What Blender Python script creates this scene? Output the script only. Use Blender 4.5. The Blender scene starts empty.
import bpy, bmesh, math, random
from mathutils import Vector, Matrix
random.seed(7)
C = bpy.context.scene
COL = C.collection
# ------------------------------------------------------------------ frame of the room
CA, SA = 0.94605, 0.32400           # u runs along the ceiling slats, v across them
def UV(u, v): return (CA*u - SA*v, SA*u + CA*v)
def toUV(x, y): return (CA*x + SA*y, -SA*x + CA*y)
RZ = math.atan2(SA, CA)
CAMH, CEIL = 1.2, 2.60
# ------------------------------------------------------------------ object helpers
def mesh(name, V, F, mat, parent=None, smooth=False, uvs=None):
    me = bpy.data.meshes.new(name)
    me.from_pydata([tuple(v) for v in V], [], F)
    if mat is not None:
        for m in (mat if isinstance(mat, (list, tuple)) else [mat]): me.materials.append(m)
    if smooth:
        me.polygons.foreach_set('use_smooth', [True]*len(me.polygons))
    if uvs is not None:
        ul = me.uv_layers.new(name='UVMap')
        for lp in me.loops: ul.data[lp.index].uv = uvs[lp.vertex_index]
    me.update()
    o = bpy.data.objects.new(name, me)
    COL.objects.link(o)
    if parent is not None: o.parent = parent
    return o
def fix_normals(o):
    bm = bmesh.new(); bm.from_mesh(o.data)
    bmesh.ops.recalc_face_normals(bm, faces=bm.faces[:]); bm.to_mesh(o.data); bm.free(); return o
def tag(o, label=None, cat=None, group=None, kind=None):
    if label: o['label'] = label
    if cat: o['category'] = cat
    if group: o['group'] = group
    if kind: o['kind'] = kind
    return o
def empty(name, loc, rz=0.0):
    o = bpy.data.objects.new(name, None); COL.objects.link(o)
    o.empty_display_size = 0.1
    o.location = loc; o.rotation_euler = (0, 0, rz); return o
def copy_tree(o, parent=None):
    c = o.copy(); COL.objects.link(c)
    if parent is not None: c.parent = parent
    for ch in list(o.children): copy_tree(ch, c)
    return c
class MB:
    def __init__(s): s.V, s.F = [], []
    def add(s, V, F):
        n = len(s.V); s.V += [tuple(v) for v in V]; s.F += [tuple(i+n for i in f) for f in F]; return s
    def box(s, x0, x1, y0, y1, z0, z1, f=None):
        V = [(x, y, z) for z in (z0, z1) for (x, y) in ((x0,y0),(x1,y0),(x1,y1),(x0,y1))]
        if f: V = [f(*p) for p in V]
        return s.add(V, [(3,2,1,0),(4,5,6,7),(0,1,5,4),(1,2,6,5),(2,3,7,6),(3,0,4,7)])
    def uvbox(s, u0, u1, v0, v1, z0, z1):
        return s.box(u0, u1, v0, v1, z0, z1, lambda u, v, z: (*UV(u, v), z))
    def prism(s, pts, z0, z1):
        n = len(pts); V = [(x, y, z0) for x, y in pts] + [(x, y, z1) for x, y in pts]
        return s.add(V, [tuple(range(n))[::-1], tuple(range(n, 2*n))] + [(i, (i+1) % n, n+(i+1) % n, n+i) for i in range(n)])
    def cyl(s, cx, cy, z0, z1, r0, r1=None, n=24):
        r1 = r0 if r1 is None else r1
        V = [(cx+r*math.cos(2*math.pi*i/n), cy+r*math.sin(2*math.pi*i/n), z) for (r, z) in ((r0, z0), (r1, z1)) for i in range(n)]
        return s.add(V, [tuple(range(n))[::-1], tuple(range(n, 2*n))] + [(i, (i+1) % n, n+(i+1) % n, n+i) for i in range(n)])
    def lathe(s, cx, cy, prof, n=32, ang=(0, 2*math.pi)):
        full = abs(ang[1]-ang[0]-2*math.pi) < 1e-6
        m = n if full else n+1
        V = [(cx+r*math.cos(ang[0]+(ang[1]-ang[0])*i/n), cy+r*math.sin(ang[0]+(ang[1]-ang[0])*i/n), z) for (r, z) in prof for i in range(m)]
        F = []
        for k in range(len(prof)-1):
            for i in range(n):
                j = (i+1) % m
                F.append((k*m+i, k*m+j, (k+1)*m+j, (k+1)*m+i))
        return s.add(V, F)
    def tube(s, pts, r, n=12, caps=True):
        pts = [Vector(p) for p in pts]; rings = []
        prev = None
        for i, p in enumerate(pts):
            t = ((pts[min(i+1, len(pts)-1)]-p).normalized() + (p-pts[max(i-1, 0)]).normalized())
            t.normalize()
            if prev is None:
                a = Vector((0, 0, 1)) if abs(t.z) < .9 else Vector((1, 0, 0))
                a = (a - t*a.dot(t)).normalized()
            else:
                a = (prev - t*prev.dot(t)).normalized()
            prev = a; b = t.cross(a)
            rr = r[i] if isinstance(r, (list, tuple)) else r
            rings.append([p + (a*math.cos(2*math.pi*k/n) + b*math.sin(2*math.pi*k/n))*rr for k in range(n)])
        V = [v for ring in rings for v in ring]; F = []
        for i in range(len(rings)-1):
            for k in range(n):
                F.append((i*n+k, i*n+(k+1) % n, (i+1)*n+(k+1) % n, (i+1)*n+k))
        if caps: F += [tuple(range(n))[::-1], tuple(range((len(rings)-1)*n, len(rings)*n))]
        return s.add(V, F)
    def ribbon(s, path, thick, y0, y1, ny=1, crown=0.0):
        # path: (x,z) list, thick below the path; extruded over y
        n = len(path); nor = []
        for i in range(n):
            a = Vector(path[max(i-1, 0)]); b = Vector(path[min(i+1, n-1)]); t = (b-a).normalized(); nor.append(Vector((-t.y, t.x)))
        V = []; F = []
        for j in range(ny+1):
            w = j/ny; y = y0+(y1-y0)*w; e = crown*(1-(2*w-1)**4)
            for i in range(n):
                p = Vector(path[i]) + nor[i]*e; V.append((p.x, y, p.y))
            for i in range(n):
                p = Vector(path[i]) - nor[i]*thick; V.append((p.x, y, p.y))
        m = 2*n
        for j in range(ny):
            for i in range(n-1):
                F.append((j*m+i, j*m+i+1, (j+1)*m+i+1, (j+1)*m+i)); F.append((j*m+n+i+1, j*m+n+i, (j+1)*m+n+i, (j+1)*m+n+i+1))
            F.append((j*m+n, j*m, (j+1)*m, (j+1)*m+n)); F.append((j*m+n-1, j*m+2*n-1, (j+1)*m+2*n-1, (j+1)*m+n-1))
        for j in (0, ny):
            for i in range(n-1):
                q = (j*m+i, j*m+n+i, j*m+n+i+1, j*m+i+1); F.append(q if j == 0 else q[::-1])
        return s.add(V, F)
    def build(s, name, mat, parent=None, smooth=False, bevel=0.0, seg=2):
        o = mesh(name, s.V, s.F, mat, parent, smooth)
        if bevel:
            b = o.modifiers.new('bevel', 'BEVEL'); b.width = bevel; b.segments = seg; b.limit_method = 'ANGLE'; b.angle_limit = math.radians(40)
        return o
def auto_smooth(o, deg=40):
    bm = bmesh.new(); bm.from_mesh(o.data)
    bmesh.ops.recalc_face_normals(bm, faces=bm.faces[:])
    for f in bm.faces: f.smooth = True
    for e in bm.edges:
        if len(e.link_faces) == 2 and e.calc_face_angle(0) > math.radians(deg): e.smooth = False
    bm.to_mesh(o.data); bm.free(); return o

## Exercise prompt
Return the whole listing exactly.

## Exercise output
What Blender Python script creates this scene? Output the script only. Use Blender 4.5. The Blender scene starts empty.
import bpy, bmesh, math, random
from mathutils import Vector, Matrix
random.seed(7)
C = bpy.context.scene
COL = C.collection
# ------------------------------------------------------------------ frame of the room
CA, SA = 0.94605, 0.32400           # u runs along the ceiling slats, v across them
def UV(u, v): return (CA*u - SA*v, SA*u + CA*v)
def toUV(x, y): return (CA*x + SA*y, -SA*x + CA*y)
RZ = math.atan2(SA, CA)
CAMH, CEIL = 1.2, 2.60
# ------------------------------------------------------------------ object helpers
def mesh(name, V, F, mat, parent=None, smooth=False, uvs=None):
    me = bpy.data.meshes.new(name)
    me.from_pydata([tuple(v) for v in V], [], F)
    if mat is not None:
        for m in (mat if isinstance(mat, (list, tuple)) else [mat]): me.materials.append(m)
    if smooth:
        me.polygons.foreach_set('use_smooth', [True]*len(me.polygons))
    if uvs is not None:
        ul = me.uv_layers.new(name='UVMap')
        for lp in me.loops: ul.data[lp.index].uv = uvs[lp.vertex_index]
    me.update()
    o = bpy.data.objects.new(name, me)
    COL.objects.link(o)
    if parent is not None: o.parent = parent
    return o
def fix_normals(o):
    bm = bmesh.new(); bm.from_mesh(o.data)
    bmesh.ops.recalc_face_normals(bm, faces=bm.faces[:]); bm.to_mesh(o.data); bm.free(); return o
def tag(o, label=None, cat=None, group=None, kind=None):
    if label: o['label'] = label
    if cat: o['category'] = cat
    if group: o['group'] = group
    if kind: o['kind'] = kind
    return o
def empty(name, loc, rz=0.0):
    o = bpy.data.objects.new(name, None); COL.objects.link(o)
    o.empty_display_size = 0.1
    o.location = loc; o.rotation_euler = (0, 0, rz); return o
def copy_tree(o, parent=None):
    c = o.copy(); COL.objects.link(c)
    if parent is not None: c.parent = parent
    for ch in list(o.children): copy_tree(ch, c)
    return c
class MB:
    def __init__(s): s.V, s.F = [], []
    def add(s, V, F):
        n = len(s.V); s.V += [tuple(v) for v in V]; s.F += [tuple(i+n for i in f) for f in F]; return s
    def box(s, x0, x1, y0, y1, z0, z1, f=None):
        V = [(x, y, z) for z in (z0, z1) for (x, y) in ((x0,y0),(x1,y0),(x1,y1),(x0,y1))]
        if f: V = [f(*p) for p in V]
        return s.add(V, [(3,2,1,0),(4,5,6,7),(0,1,5,4),(1,2,6,5),(2,3,7,6),(3,0,4,7)])
    def uvbox(s, u0, u1, v0, v1, z0, z1):
        return s.box(u0, u1, v0, v1, z0, z1, lambda u, v, z: (*UV(u, v), z))
    def prism(s, pts, z0, z1):
        n = len(pts); V = [(x, y, z0) for x, y in pts] + [(x, y, z1) for x, y in pts]
        return s.add(V, [tuple(range(n))[::-1], tuple(range(n, 2*n))] + [(i, (i+1) % n, n+(i+1) % n, n+i) for i in range(n)])
    def cyl(s, cx, cy, z0, z1, r0, r1=None, n=24):
        r1 = r0 if r1 is None else r1
        V = [(cx+r*math.cos(2*math.pi*i/n), cy+r*math.sin(2*math.pi*i/n), z) for (r, z) in ((r0, z0), (r1, z1)) for i in range(n)]
        return s.add(V, [tuple(range(n))[::-1], tuple(range(n, 2*n))] + [(i, (i+1) % n, n+(i+1) % n, n+i) for i in range(n)])
    def lathe(s, cx, cy, prof, n=32, ang=(0, 2*math.pi)):
        full = abs(ang[1]-ang[0]-2*math.pi) < 1e-6
        m = n if full else n+1
        V = [(cx+r*math.cos(ang[0]+(ang[1]-ang[0])*i/n), cy+r*math.sin(ang[0]+(ang[1]-ang[0])*i/n), z) for (r, z) in prof for i in range(m)]
        F = []
        for k in range(len(prof)-1):
            for i in range(n):
                j = (i+1) % m
                F.append((k*m+i, k*m+j, (k+1)*m+j, (k+1)*m+i))
        return s.add(V, F)
    def tube(s, pts, r, n=12, caps=True):
        pts = [Vector(p) for p in pts]; rings = []
        prev = None
        for i, p in enumerate(pts):
            t = ((pts[min(i+1, len(pts)-1)]-p).normalized() + (p-pts[max(i-1, 0)]).normalized())
            t.normalize()
            if prev is None:
                a = Vector((0, 0, 1)) if abs(t.z) < .9 else Vector((1, 0, 0))
                a = (a - t*a.dot(t)).normalized()
            else:
                a = (prev - t*prev.dot(t)).normalized()
            prev = a; b = t.cross(a)
            rr = r[i] if isinstance(r, (list, tuple)) else r
            rings.append([p + (a*math.cos(2*math.pi*k/n) + b*math.sin(2*math.pi*k/n))*rr for k in range(n)])
        V = [v for ring in rings for v in ring]; F = []
        for i in range(len(rings)-1):
            for k in range(n):
                F.append((i*n+k, i*n+(k+1) % n, (i+1)*n+(k+1) % n, (i+1)*n+k))
        if caps: F += [tuple(range(n))[::-1], tuple(range((len(rings)-1)*n, len(rings)*n))]
        return s.add(V, F)
    def ribbon(s, path, thick, y0, y1, ny=1, crown=0.0):
        # path: (x,z) list, thick below the path; extruded over y
        n = len(path); nor = []
        for i in range(n):
            a = Vector(path[max(i-1, 0)]); b = Vector(path[min(i+1, n-1)]); t = (b-a).normalized(); nor.append(Vector((-t.y, t.x)))
        V = []; F = []
        for j in range(ny+1):
            w = j/ny; y = y0+(y1-y0)*w; e = crown*(1-(2*w-1)**4)
            for i in range(n):
                p = Vector(path[i]) + nor[i]*e; V.append((p.x, y, p.y))
            for i in range(n):
                p = Vector(path[i]) - nor[i]*thick; V.append((p.x, y, p.y))
        m = 2*n
        for j in range(ny):
            for i in range(n-1):
                F.append((j*m+i, j*m+i+1, (j+1)*m+i+1, (j+1)*m+i)); F.append((j*m+n+i+1, j*m+n+i, (j+1)*m+n+i, (j+1)*m+n+i+1))
            F.append((j*m+n, j*m, (j+1)*m, (j+1)*m+n)); F.append((j*m+n-1, j*m+2*n-1, (j+1)*m+2*n-1, (j+1)*m+n-1))
        for j in (0, ny):
            for i in range(n-1):
                q = (j*m+i, j*m+n+i, j*m+n+i+1, j*m+i+1); F.append(q if j == 0 else q[::-1])
        return s.add(V, F)
    def build(s, name, mat, parent=None, smooth=False, bevel=0.0, seg=2):
        o = mesh(name, s.V, s.F, mat, parent, smooth)
        if bevel:
            b = o.modifiers.new('bevel', 'BEVEL'); b.width = bevel; b.segments = seg; b.limit_method = 'ANGLE'; b.angle_limit = math.radians(40)
        return o
def auto_smooth(o, deg=40):
    bm = bmesh.new(); bm.from_mesh(o.data)
    bmesh.ops.recalc_face_normals(bm, faces=bm.faces[:])
    for f in bm.faces: f.smooth = True
    for e in bm.edges:
        if len(e.link_faces) == 2 and e.calc_face_angle(0) > math.radians(deg): e.smooth = False
    bm.to_mesh(o.data); bm.free(); return o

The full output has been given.